**THE EXERCISE:** Only the lines from the start of the data to the line containing "COL = SC.collection", both included, should be output, exactly and without pictures.

**DATA EXCERPT:**
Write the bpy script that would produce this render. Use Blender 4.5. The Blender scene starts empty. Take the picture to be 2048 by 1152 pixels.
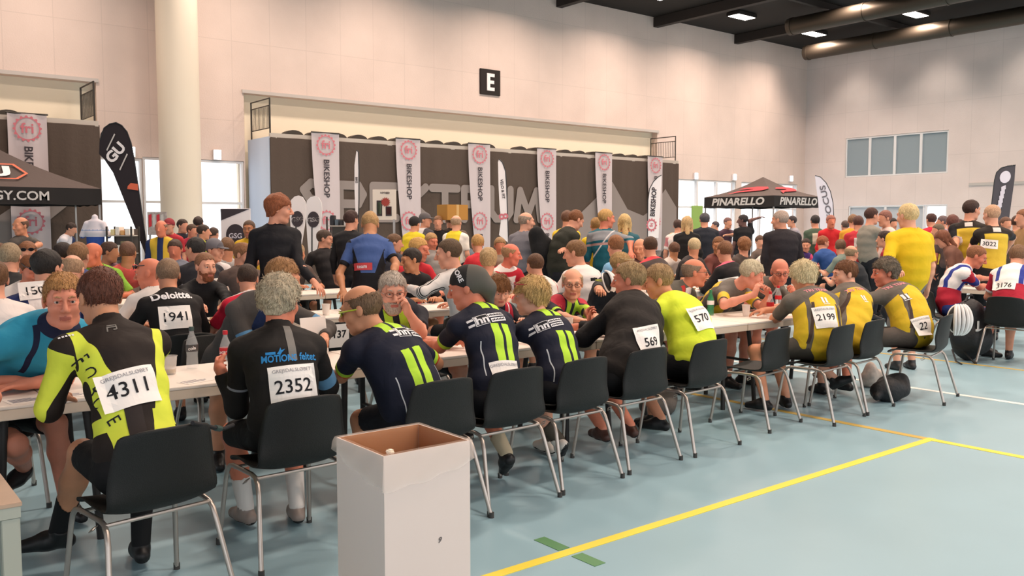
import bpy, bmesh, math, random
import numpy as np
from mathutils import Vector, Matrix
from mathutils.bvhtree import BVHTree

random.seed(7); RNG = np.random.default_rng(7)
SC = bpy.context.scene
COL = SC.collection

# ------------------------------------------------------------------ camera
F_PX, CAM_H = 1753.0, 1.58
PITCH = math.atan(126 / 1753.0); AZ = math.radians(51.5)
c_right = np.array([math.sin(AZ), -math.cos(AZ), 0.0])
_fh = np.array([math.cos(AZ), math.sin(AZ), 0.0])
c_fwd = _fh * math.cos(PITCH) - np.array([0, 0, 1.0]) * math.sin(PITCH)
c_up = np.cross(c_right, c_fwd)
c_pos = np.array([0, 0, CAM_H])
cam_data = bpy.data.cameras.new('camera')
cam = bpy.data.objects.new('camera', cam_data); COL.objects.link(cam)
cam_data.sensor_width = 36.0; cam_data.lens = F_PX / 2048 * 36.0
cam_data.clip_end = 200
cam.matrix_world = Matrix((( c_right[0], c_up[0], -c_fwd[0], 0), (c_right[1], c_up[1], -c_fwd[1], 0),
                           (c_right[2], c_up[2], -c_fwd[2], CAM_H), (0, 0, 0, 1)))
SC.camera = cam

# ------------------------------------------------------------------ world, exposure
SC.view_settings.view_transform = 'Standard'
SC.view_settings.look = 'None'
SC.view_settings.gamma = 1.0
SC.view_settings.exposure = 0.55
SC.view_settings.use_curve_mapping = False
W = bpy.data.worlds.new('daylight'); SC.world = W; W.use_nodes = True
_bg = W.node_tree.nodes['Background']
_bg.inputs[0].default_value = (0.93, 0.96, 1.0, 1); _bg.inputs[1].default_value = 1.5
SC.cycles.max_bounces = 6; SC.cycles.diffuse_bounces = 3; SC.cycles.glossy_bounces = 3
SC.cycles.transmission_bounces = 4; SC.cycles.transparent_max_bounces = 8
SC.cycles.caustics_reflective = False; SC.cycles.caustics_refractive = False
SC.cycles.sample_clamp_indirect = 6.0
LAMP_W = 165.0; LAMP_COL = (1.0, 0.80, 0.66)

# ------------------------------------------------------------------ pixel -> point in the hall
def ray(px, py):
    d = c_fwd * F_PX + c_right * (px - 1024) + c_up * (576 - py)
    return d / np.linalg.norm(d)
def PZ(px, py, z=0.0):
    d = ray(px, py); return c_pos + d * (z - CAM_H) / d[2]
def PY(px, py, Y):
    d = ray(px, py); return c_pos + d * Y / d[1]
def PX(px, py, X):
    d = ray(px, py); return c_pos + d * X / d[0]
def PD(px, py, D):
    d = ray(px, py); return c_pos + d * D / float(d @ _fh)

# ------------------------------------------------------------------ materials
def lin(c):
    if isinstance(c, str):
        c = [int(c[i:i + 2], 16) / 255 for i in (0, 2, 4)]
    return tuple((x / 12.92 if x <= 0.04045 else ((x + 0.055) / 1.055) ** 2.4) for x in c)
_M = {}
def mat(col, rough=0.6, metal=0.0, noise=0.0, nscale=8.0, bump=0.0, bscale=40.0, name=None, spec=0.4):
    key = (col, rough, metal, noise, nscale, bump, bscale, name)
    if key in _M: return _M[key]
    m = bpy.data.materials.new(name or 'mat_' + str(col)); m.use_nodes = True
    nt = m.node_tree; b = nt.nodes['Principled BSDF']
    r, g, bl = lin(col)
    b.inputs['Base Color'].default_value = (r, g, bl, 1)
    b.inputs['Roughness'].default_value = rough; b.inputs['Metallic'].default_value = metal
    b.inputs['Specular IOR Level'].default_value = spec
    if noise or bump:
        tc = nt.nodes.new('ShaderNodeTexCoord')
    if noise:
        n = nt.nodes.new('ShaderNodeTexNoise'); n.inputs['Scale'].default_value = nscale; n.inputs['Detail'].default_value = 4
        nt.links.new(tc.outputs['Object'], n.inputs['Vector'])
        mp = nt.nodes.new('ShaderNodeMapRange'); mp.inputs[1].default_value = 0.3; mp.inputs[2].default_value = 0.7
        mp.inputs[3].default_value = 1 - noise; mp.inputs[4].default_value = 1 + noise
        nt.links.new(n.outputs['Fac'], mp.inputs[0])
        mx = nt.nodes.new('ShaderNodeMix'); mx.data_type = 'RGBA'; mx.blend_type = 'MULTIPLY'; mx.inputs[0].default_value = 1
        mx.inputs[6].default_value = (r, g, bl, 1)
        nt.links.new(mp.outputs[0], mx.inputs[7]); nt.links.new(mx.outputs[2], b.inputs['Base Color'])
    if bump:
        n2 = nt.nodes.new('ShaderNodeTexNoise'); n2.inputs['Scale'].default_value = bscale; n2.inputs['Detail'].default_value = 3
        nt.links.new(tc.outputs['Object'], n2.inputs['Vector'])
        bp = nt.nodes.new('ShaderNodeBump'); bp.inputs['Strength'].default_value = bump; bp.inputs['Distance'].default_value = 0.02
        nt.links.new(n2.outputs['Fac'], bp.inputs['Height']); nt.links.new(bp.outputs[0], b.inputs['Normal'])
    _M[key] = m
    return m
def emis(col, strength, name):
    m = bpy.data.materials.new(name); m.use_nodes = True
    b = m.node_tree.nodes['Principled BSDF']
    b.inputs['Base Color'].default_value = (*lin(col), 1)
    b.inputs['Emission Color'].default_value = (*lin(col), 1); b.inputs['Emission Strength'].default_value = strength
    return m
def clear(col, alpha, name, rough=0.05):
    m = bpy.data.materials.new(name); m.use_nodes = True
    nt = m.node_tree; b = nt.nodes['Principled BSDF']
    b.inputs['Base Color'].default_value = (*lin(col), 1); b.inputs['Roughness'].default_value = rough
    b.inputs['Alpha'].default_value = alpha
    return m

# ------------------------------------------------------------------ mesh helpers
def mesh_np(name, V, faces, mats, midx=None, smooth=True):
    """faces: list of (n,k) int arrays (k = 3 or 4)."""
    me = bpy.data.meshes.new(name)
    faces = [np.asarray(f, dtype=np.int64) for f in faces if len(f)]
    nv = len(V); me.vertices.add(nv); me.vertices.foreach_set('co', np.asarray(V, np.float32).ravel())
    nl = sum(f.size for f in faces); npoly = sum(len(f) for f in faces)
    me.loops.add(nl); me.polygons.add(npoly)
    me.loops.foreach_set('vertex_index', np.concatenate([f.ravel() for f in faces]).astype(np.int32) if faces else [])
    starts, p = [], 0
    for f in faces:
        starts.append(p + np.arange(len(f)) * f.shape[1]); p += f.size
    me.polygons.foreach_set('loop_start', np.concatenate(starts).astype(np.int32))
    for m in mats: me.materials.append(m)
    if midx is not None: me.polygons.foreach_set('material_index', np.asarray(midx, np.int32))
    me.polygons.foreach_set('use_smooth', np.full(npoly, smooth, bool))
    me.update(calc_edges=True); me.validate()
    return me
def link(name, me, parent=None, loc=(0, 0, 0), rotz=0.0):
    o = bpy.data.objects.new(name, me); COL.objects.link(o)
    o.location = loc; o.rotation_euler = (0, 0, rotz)
    if parent is not None: o.parent = parent
    return o
def tag(o, label, cat, group=None, kind=None):
    if label: o['label'] = label
    if cat: o['category'] = cat
    if group: o['group'] = group
    if kind: o['kind'] = kind
    return o
def thing(name, label, cat, loc=(0, 0, 0), rotz=0.0, group=None):
    o = bpy.data.objects.new(name, None); COL.objects.link(o)
    o.empty_display_size = 0.1
    o.location = loc; o.rotation_euler = (0, 0, rotz)
    return tag(o, label, cat, group)
def dup(root, label=None, loc=None, rotz=None, scale=None):
    r = root.copy(); COL.objects.link(r)
    if loc is not None: r.location = loc
    if rotz is not None: r.rotation_euler = (0, 0, rotz)
    if label: r['label'] = label
    for ch in list(root.children):
        c = ch.copy(); COL.objects.link(c); c.parent = r
        for g in ch.children:
            d = g.copy(); COL.objects.link(d); d.parent = c
    return r
class MB:
    """collects shapes, then links them as ONE mesh object"""
    def __init__(s): s.v = []; s.f = []; s.mi = []; s.m = 0
    def _add(s, vs, fs):
        o = len(s.v); s.v += [tuple(v) for v in vs]
        for f in fs: s.f.append(tuple(i + o for i in f)); s.mi.append(s.m)
        return s
    def box(s, x0, x1, y0, y1, z0, z1, bev=0.0):
        if bev:
            bm = bmesh.new(); bmesh.ops.create_cube(bm, size=1)
            for v in bm.verts: v.co = Vector(((x0 + x1) / 2 + v.co.x * (x1 - x0), (y0 + y1) / 2 + v.co.y * (y1 - y0), (z0 + z1) / 2 + v.co.z * (z1 - z0)))
            bmesh.ops.bevel(bm, geom=list(bm.edges), offset=bev, segments=2, affect='EDGES')
            bm.verts.index_update()
            s._add([v.co for v in bm.verts], [[v.index for v in f.verts] for f in bm.faces]); bm.free(); return s
        v = [(x, y, z) for x in (x0, x1) for y in (y0, y1) for z in (z0, z1)]
        return s._add(v, [(0, 1, 3, 2), (4, 6, 7, 5), (0, 4, 5, 1), (2, 3, 7, 6), (0, 2, 6, 4), (1, 5, 7, 3)])
    def tube(s, pts, r, n=10, cap=True, closed=False):
        P = [np.array(p, float) for p in pts]; k = len(P)
        R = r if hasattr(r, '__len__') else [r] * k
        vs, fs = [], []; up = None
        for i in range(k):
            a = P[(i - 1) % k] if (i > 0 or closed) else P[i]; b = P[(i + 1) % k] if (i < k - 1 or closed) else P[i]
            t = b - a; t /= np.linalg.norm(t) + 1e-12
            if up is None: up = np.array([0, 0, 1.0]) if abs(t[2]) < 0.9 else np.array([1.0, 0, 0])
            u = up - t * (up @ t); u /= np.linalg.norm(u) + 1e-12; w = np.cross(t, u); up = u
            for j in range(n):
                an = 2 * math.pi * j / n; vs.append(P[i] + R[i] * (math.cos(an) * u + math.sin(an) * w))
        m = k if closed else k - 1
        for i in range(m):
            i2 = (i + 1) % k
            for j in range(n): fs.append((i * n + j, i * n + (j + 1) % n, i2 * n + (j + 1) % n, i2 * n + j))
        if cap and not closed:
            fs.append(tuple(reversed(range(n)))); fs.append(tuple((k - 1) * n + j for j in range(n)))
        return s._add(vs, fs)
    def lathe(s, prof, n=24, c=(0, 0, 0)):
        vs = [(c[0] + r * math.cos(2 * math.pi * j / n), c[1] + r * math.sin(2 * math.pi * j / n), c[2] + z) for r, z in prof for j in range(n)]
        fs = [(i * n + j, i * n + (j + 1) % n, (i + 1) * n + (j + 1) % n, (i + 1) * n + j) for i in range(len(prof) - 1) for j in range(n)]
        return s._add(vs, fs)
    def prism(s, poly, f3, depth):
        """poly in 2D -> f3(u, v, w) with w = 0 and depth"""
        n = len(poly); vs = [f3(u, v, 0) for u, v in poly] + [f3(u, v, depth) for u, v in poly]
        fs = [tuple(range(n))[::-1], tuple(n + i for i in range(n))] + [(i, (i + 1) % n, n + (i + 1) % n, n + i) for i in range(n)]
        return s._add(vs, fs)
    def poly(s, pts): return s._add(pts, [tuple(range(len(pts)))])
    def grid(s, fn, nu, nv):
        vs = [fn(i / nu, j / nv) for i in range(nu + 1) for j in range(nv + 1)]
        fs = [(i * (nv + 1) + j, (i + 1) * (nv + 1) + j, (i + 1) * (nv + 1) + j + 1, i * (nv + 1) + j + 1) for i in range(nu) for j in range(nv)]
        return s._add(vs, fs)
    def text(s, body, size, f3, bold=0.0, align='CENTER', sx=1.0):
        v2, fs = text2d(body, size, bold, align)
        return s._add([f3(u * sx, v) for u, v in v2], fs)
    def build(s, name, mats, parent=None, smooth=False, loc=(0, 0, 0), rotz=0.0, sharp=None):
        me = bpy.data.meshes.new(name); me.from_pydata(s.v, [], s.f)
        if not isinstance(mats, (list, tuple)): mats = [mats]
        for m in mats: me.materials.append(m)
        me.polygons.foreach_set('material_index', s.mi)
        me.polygons.foreach_set('use_smooth', [smooth] * len(s.f))
        bm = bmesh.new(); bm.from_mesh(me); bmesh.ops.recalc_face_normals(bm, faces=bm.faces); bm.to_mesh(me); bm.free()
        me.update()
        if smooth:
            try: me.set_sharp_from_angle(angle=math.radians(sharp or 40))
            except Exception: pass
        return link(name, me, parent, loc, rotz)
_TX = {}
def text2d(body, size, bold=0.0, align='CENTER'):
    key = (body, size, bold, align)
    if key in _TX: return _TX[key]
    cu = bpy.data.curves.new('txt', 'FONT'); cu.body = body; cu.size = size; cu.align_x = align; cu.align_y = 'CENTER'
    cu.offset = bold * size; cu.resolution_u = 3; cu.fill_mode = 'FRONT'
    ob = bpy.data.objects.new('txt', cu); me = ob.to_mesh()
    v = [(p.co.x, p.co.y) for p in me.vertices]; f = [tuple(p.vertices) for p in me.polygons]
    ob.to_mesh_clear(); bpy.data.objects.remove(ob); bpy.data.curves.remove(cu)
    _TX[key] = (v, f); return v, f
def gear2d(r, n=16, d=0.14):
    p = []
    for i in range(n * 4):
        a = 2 * math.pi * i / (n * 4); rr = r * (1 if i % 4 < 2 else 1 - d); p.append((rr * math.cos(a), rr * math.sin(a)))
    return p
def ring2d(r0, r1, n=28):
    q = []
    for i in range(n):
        a, b = 2 * math.pi * i / n, 2 * math.pi * (i + 1) / n
        q.append([(r0 * math.cos(a), r0 * math.sin(a)), (r1 * math.cos(a), r1 * math.sin(a)), (r1 * math.cos(b), r1 * math.sin(b)), (r0 * math.cos(b), r0 * math.sin(b))])
    return q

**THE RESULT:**
Write the bpy script that would produce this render. Use Blender 4.5. The Blender scene starts empty. Take the picture to be 2048 by 1152 pixels.
import bpy, bmesh, math, random
import numpy as np
from mathutils import Vector, Matrix
from mathutils.bvhtree import BVHTree

random.seed(7); RNG = np.random.default_rng(7)
SC = bpy.context.scene
COL = SC.collection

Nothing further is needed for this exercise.